▸ **SHORT TASK**
Up to and including the line with "random.seed(7)", write out the listing from its first line, minus the pictures.

▸ **AVAILABLE DATA**
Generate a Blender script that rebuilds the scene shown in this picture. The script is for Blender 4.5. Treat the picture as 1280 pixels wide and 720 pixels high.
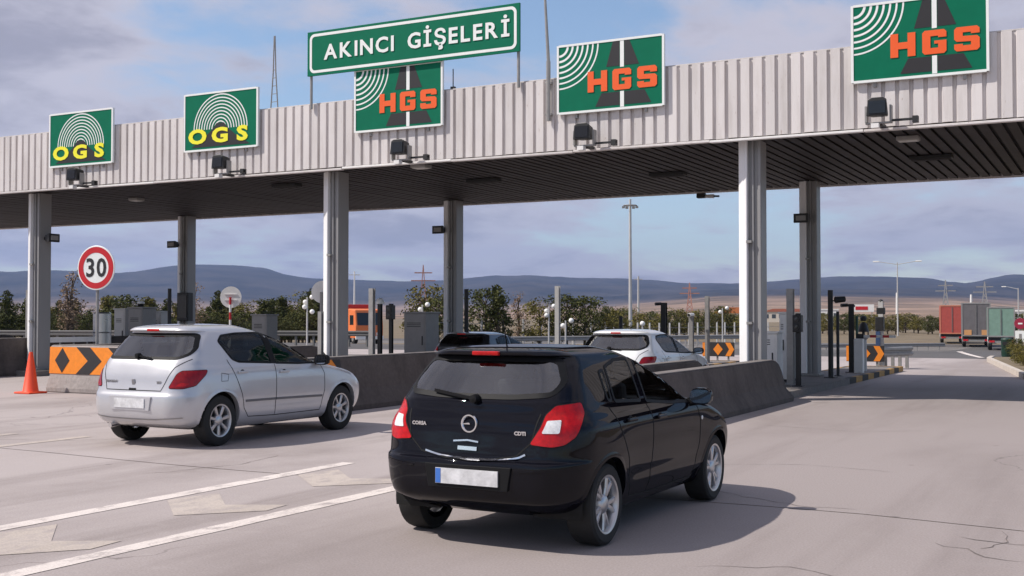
import bpy, bmesh, math, random
from mathutils import Vector, Matrix
from mathutils.bvhtree import BVHTree
from mathutils.geometry import delaunay_2d_cdt

for o in list(bpy.data.objects):
    bpy.data.objects.remove(o)
SC = bpy.context.scene
COL = SC.collection
R = math.radians
random.seed(7)

# ------------------------------------------------------------------ camera
CAMH = 1.7
YAW = 27.8
cam = bpy.data.cameras.new('camera')
cam.sensor_width = 36.0
cam.lens = 36.0 * 1450 / 1280
cam.clip_start = 0.1
cam.clip_end = 60000
camo = bpy.data.objects.new('camera', cam)
COL.objects.link(camo)
camo.location = (0, 0, CAMH)
camo.rotation_euler = (R(90 + 1.422), 0, R(YAW))
SC.camera = camo

# ------------------------------------------------------------------ light
SUN_TRAVEL = Vector((0.74, 0.54, -1.0))
SUN_EL = math.atan2(1.0, math.hypot(0.74, 0.54))
SUN_AZ = math.atan2(-0.74, -0.54)
sl = bpy.data.lights.new('sun', 'SUN')
sl.energy = 5.0
sl.angle = R(0.6)
sl.color = (1.0, 0.94, 0.87)
so = bpy.data.objects.new('sun', sl)
COL.objects.link(so)
so.rotation_euler = SUN_TRAVEL.to_track_quat('-Z', 'Y').to_euler()
so.location = (-20, -20, 40)

SC.view_settings.view_transform = 'Standard'
SC.view_settings.look = 'None'
SC.view_settings.exposure = 0.0
SC.view_settings.gamma = 1.0
SC.view_settings.use_curve_mapping = False

def build_world():
    w = bpy.data.worlds.new('World')
    SC.world = w
    w.use_nodes = True
    nt = w.node_tree
    N, L = nt.nodes, nt.links
    for n in list(N):
        N.remove(n)
    out = N.new('ShaderNodeOutputWorld')
    bg = N.new('ShaderNodeBackground')
    sky = N.new('ShaderNodeTexSky')
    sky.sky_type = 'NISHITA'
    sky.sun_disc = False
    sky.sun_elevation = SUN_EL
    sky.sun_rotation = SUN_AZ
    sky.air_density = 1.0
    sky.dust_density = 0.4
    sky.ozone_density = 1.6
    tc = N.new('ShaderNodeTexCoord')
    sep = N.new('ShaderNodeSeparateXYZ')
    L.new(tc.outputs['Generated'], sep.inputs[0])

    def M(op, a, b=None, c=None, clamp=False):
        n = N.new('ShaderNodeMath')
        n.operation = op
        n.use_clamp = clamp
        for i, v in enumerate((a, b, c)):
            if v is None:
                continue
            if isinstance(v, (int, float)):
                n.inputs[i].default_value = v
            else:
                L.new(v, n.inputs[i])
        return n.outputs[0]
    zc = M('MAXIMUM', sep.outputs[2], 0.0)
    den = M('ADD', zc, 0.16)
    u = M('DIVIDE', sep.outputs[0], den)
    v = M('DIVIDE', sep.outputs[1], den)
    cmb = N.new('ShaderNodeCombineXYZ')
    L.new(u, cmb.inputs[0]); L.new(v, cmb.inputs[1])

    def noise(scale, detail, rough, off, dist=0.0):
        mp = N.new('ShaderNodeMapping')
        mp.inputs['Location'].default_value = off
        L.new(cmb.outputs[0], mp.inputs[0])
        n = N.new('ShaderNodeTexNoise')
        n.inputs['Scale'].default_value = scale
        n.inputs['Detail'].default_value = detail
        n.inputs['Roughness'].default_value = rough
        n.inputs['Distortion'].default_value = dist
        L.new(mp.outputs[0], n.inputs['Vector'])
        return n.outputs['Fac']
    n1 = noise(0.62, 8, 0.55, CLOUD_OFF, 0.25)
    n2 = noise(2.1, 7, 0.6, (3.1, 7.7, 0), 0.3)
    # the bank of cloud is thicker towards the west (the left of the view)
    bias = M('ADD', M('MULTIPLY', sep.outputs[0], -0.16), M('MULTIPLY', zc, 0.10))  # denser cloud overhead, out of view, added to make the skylight less blue
    s = M('ADD', n1, bias)
    s = M('ADD', s, M('MULTIPLY', M('SUBTRACT', n2, 0.5), 0.34))
    ramp = N.new('ShaderNodeMapRange')
    ramp.interpolation_type = 'SMOOTHSTEP'
    ramp.inputs[1].default_value = 0.47
    ramp.inputs[2].default_value = 0.60
    L.new(s, ramp.inputs[0])
    cov = M('MULTIPLY', ramp.outputs[0], 0.94)
    # thick cloud is greyer, thin edges are paler
    thick = N.new('ShaderNodeMapRange')
    thick.interpolation_type = 'SMOOTHSTEP'
    thick.inputs[1].default_value = 0.56
    thick.inputs[2].default_value = 0.80
    L.new(M('ADD', s, M('MULTIPLY', M('SUBTRACT', n2, 0.5), 0.55)), thick.inputs[0])
    mixc = N.new('ShaderNodeMix'); mixc.data_type = 'RGBA'
    mixc.inputs[6].default_value = (4.25, 4.05, 4.55, 1)
    mixc.inputs[7].default_value = (2.55, 2.42, 2.9, 1)
    L.new(thick.outputs[0], mixc.inputs[0])
    mix = N.new('ShaderNodeMix'); mix.data_type = 'RGBA'
    L.new(cov, mix.inputs[0])
    L.new(sky.outputs[0], mix.inputs[6])
    L.new(mixc.outputs[2], mix.inputs[7])
    L.new(mix.outputs[2], bg.inputs[0])
    bg.inputs[1].default_value = 0.15
    L.new(bg.outputs[0], out.inputs[0])
CLOUD_OFF = (8.1, 1.7, 0.0)
build_world()

# ------------------------------------------------------------------ helpers
MATS = {}

def mat(name, col, rough=0.7, metal=0.0, var=0.12, scale=3.0, bump=0.0, bscale=40.0, coat=0.0, emit=None, spec=0.5, stretch=None):
    if name in MATS:
        return MATS[name]
    m = bpy.data.materials.new(name)
    m.use_nodes = True
    nt = m.node_tree
    N, L = nt.nodes, nt.links
    p = N['Principled BSDF']
    p.inputs['Roughness'].default_value = rough
    p.inputs['Metallic'].default_value = metal
    p.inputs['Coat Weight'].default_value = coat
    p.inputs['Coat Roughness'].default_value = 0.06
    p.inputs['Specular IOR Level'].default_value = spec
    tc = N.new('ShaderNodeTexCoord')
    mp = N.new('ShaderNodeMapping')
    if stretch:
        mp.inputs['Scale'].default_value = stretch
    L.new(tc.outputs['Object'], mp.inputs[0])
    if var > 0:
        n = N.new('ShaderNodeTexNoise')
        n.inputs['Scale'].default_value = scale
        n.inputs['Detail'].default_value = 7
        n.inputs['Roughness'].default_value = 0.62
        L.new(mp.outputs[0], n.inputs['Vector'])
        mr = N.new('ShaderNodeMapRange')
        mr.inputs[1].default_value = 0.25
        mr.inputs[2].default_value = 0.75
        mr.inputs[3].default_value = 1 - var
        mr.inputs[4].default_value = 1 + var
        L.new(n.outputs['Fac'], mr.inputs[0])
        vm = N.new('ShaderNodeVectorMath')
        vm.operation = 'SCALE'
        vm.inputs[0].default_value = col[:3]
        L.new(mr.outputs[0], vm.inputs['Scale'])
        L.new(vm.outputs[0], p.inputs['Base Color'])
        rr = N.new('ShaderNodeMapRange')
        rr.inputs[3].default_value = max(0.02, rough - 0.08)
        rr.inputs[4].default_value = min(1, rough + 0.08)
        L.new(n.outputs['Fac'], rr.inputs[0])
        L.new(rr.outputs[0], p.inputs['Roughness'])
    else:
        p.inputs['Base Color'].default_value = (*col[:3], 1)
    if bump > 0:
        n2 = N.new('ShaderNodeTexNoise')
        n2.inputs['Scale'].default_value = bscale
        n2.inputs['Detail'].default_value = 5
        L.new(tc.outputs['Object'], n2.inputs['Vector'])
        b = N.new('ShaderNodeBump')
        b.inputs['Strength'].default_value = bump
        b.inputs['Distance'].default_value = 0.02
        L.new(n2.outputs['Fac'], b.inputs['Height'])
        L.new(b.outputs[0], p.inputs['Normal'])
    if emit:
        p.inputs['Emission Color'].default_value = (*emit[:3], 1)
        p.inputs['Emission Strength'].default_value = emit[3]
    MATS[name] = m
    return m

def tag(o, label=None, cat=None, group=None, kind=None):
    if label: o['label'] = label
    if cat: o['category'] = cat
    if group: o['group'] = group
    if kind: o['kind'] = kind
    return o

def thing(name, label, cat, loc=(0, 0, 0), rz=0.0, group=None):
    o = bpy.data.objects.new(name, None)
    o.empty_display_size = 0.2
    COL.objects.link(o)
    o.location = loc
    o.rotation_euler = (0, 0, rz)
    return tag(o, label, cat, group)

def put(name, me, parent=None, loc=None, rz=None):
    o = bpy.data.objects.new(name, me)
    COL.objects.link(o)
    if parent: o.parent = parent
    if loc is not None: o.location = loc
    if rz is not None: o.rotation_euler = (0, 0, rz)
    return o

def copy_tree(o, parent=None):
    c = o.copy()
    COL.objects.link(c)
    c.parent = parent
    for ch in list(o.children):
        copy_tree(ch, c)
    return c

class MB:
    def __init__(s):
        s.v = []; s.f = []
    def add(s, vs, fs):
        b = len(s.v)
        s.v += [tuple(p) for p in vs]
        s.f += [tuple(b + i for i in f) for f in fs]
        return s
    def box(s, x0, x1, y0, y1, z0, z1):
        vs = [(x0, y0, z0), (x1, y0, z0), (x1, y1, z0), (x0, y1, z0), (x0, y0, z1), (x1, y0, z1), (x1, y1, z1), (x0, y1, z1)]
        return s.add(vs, [(0, 3, 2, 1), (4, 5, 6, 7), (0, 1, 5, 4), (1, 2, 6, 5), (2, 3, 7, 6), (3, 0, 4, 7)])
    def tube(s, p0, p1, r0, r1=None, n=10, cap=True):
        r1 = r0 if r1 is None else r1
        p0 = Vector(p0); p1 = Vector(p1)
        d = (p1 - p0).normalized()
        a = Vector((0, 0, 1)) if abs(d.z) < 0.9 else Vector((1, 0, 0))
        e1 = d.cross(a).normalized(); e2 = d.cross(e1)
        vs = []
        for p, r in ((p0, r0), (p1, r1)):
            for i in range(n):
                t = 2 * math.pi * i / n
                vs.append(p + e1 * (r * math.cos(t)) + e2 * (r * math.sin(t)))
        fs = [(i, (i + 1) % n, n + (i + 1) % n, n + i) for i in range(n)]
        if cap:
            fs += [tuple(range(n - 1, -1, -1)), tuple(range(n, 2 * n))]
        return s.add(vs, fs)
    def bar(s, p0, p1, w, h=None):
        """square bar between two points"""
        h = w if h is None else h
        p0 = Vector(p0); p1 = Vector(p1)
        d = (p1 - p0).normalized()
        a = Vector((0, 0, 1)) if abs(d.z) < 0.9 else Vector((0, 1, 0))
        e1 = d.cross(a).normalized(); e2 = e1.cross(d)
        vs = []
        for p in (p0, p1):
            for i, j in ((-1, -1), (1, -1), (1, 1), (-1, 1)):
                vs.append(p + e1 * (i * w / 2) + e2 * (j * h / 2))
        return s.add(vs, [(0, 1, 2, 3), (7, 6, 5, 4), (0, 4, 5, 1), (1, 5, 6, 2), (2, 6, 7, 3), (3, 7, 4, 0)])
    def prism(s, poly, f0, f1):
        """poly: list of 2d; f0,f1: functions 2d -> 3d for the two ends"""
        n = len(poly)
        vs = [f0(p) for p in poly] + [f1(p) for p in poly]
        fs = [tuple(range(n - 1, -1, -1)), tuple(range(n, 2 * n))]
        fs += [(i, (i + 1) % n, n + (i + 1) % n, n + i) for i in range(n)]
        return s.add(vs, fs)
    def lathe(s, prof, n=24, axis='z', c=(0, 0, 0), closed=False):
        """prof: list (r, h) revolved about an axis through c"""
        vs = []
        for r, h in prof:
            for i in range(n):
                t = 2 * math.pi * i / n
                a, b = r * math.cos(t), r * math.sin(t)
                p = {'z': (a, b, h), 'x': (h, a, b), 'y': (a, h, b)}[axis]
                vs.append((p[0] + c[0], p[1] + c[1], p[2] + c[2]))
        fs = []
        m = len(prof)
        for k in range(m - 1 if not closed else m):
            k2 = (k + 1) % m
            for i in range(n):
                fs.append((k * n + i, k * n + (i + 1) % n, k2 * n + (i + 1) % n, k2 * n + i))
        return s.add(vs, fs)
    def mesh(s, name, m, smooth=False):
        me = bpy.data.meshes.new(name)
        me.from_pydata(s.v, [], s.f)
        bm = bmesh.new(); bm.from_mesh(me)
        bmesh.ops.recalc_face_normals(bm, faces=bm.faces)
        bm.to_mesh(me); bm.free()
        if m: me.materials.append(m)
        if smooth:
            me.polygons.foreach_set('use_smooth', [True] * len(me.polygons))
        return me
    def build(s, name, m, parent=None, smooth=False, bevel=0.0, loc=None, rz=None, angle=None):
        me = s.mesh(name, m, smooth)
        o = put(name, me, parent, loc, rz)
        if bevel:
            b = o.modifiers.new('bevel', 'BEVEL')
            b.width = bevel; b.segments = 2; b.limit_method = 'ANGLE'; b.angle_limit = R(40)
        if smooth and angle:
            me.set_sharp_from_angle(angle=R(angle))
        return o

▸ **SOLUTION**
Generate a Blender script that rebuilds the scene shown in this picture. The script is for Blender 4.5. Treat the picture as 1280 pixels wide and 720 pixels high.
import bpy, bmesh, math, random
from mathutils import Vector, Matrix
from mathutils.bvhtree import BVHTree
from mathutils.geometry import delaunay_2d_cdt

for o in list(bpy.data.objects):
    bpy.data.objects.remove(o)
SC = bpy.context.scene
COL = SC.collection
R = math.radians
random.seed(7)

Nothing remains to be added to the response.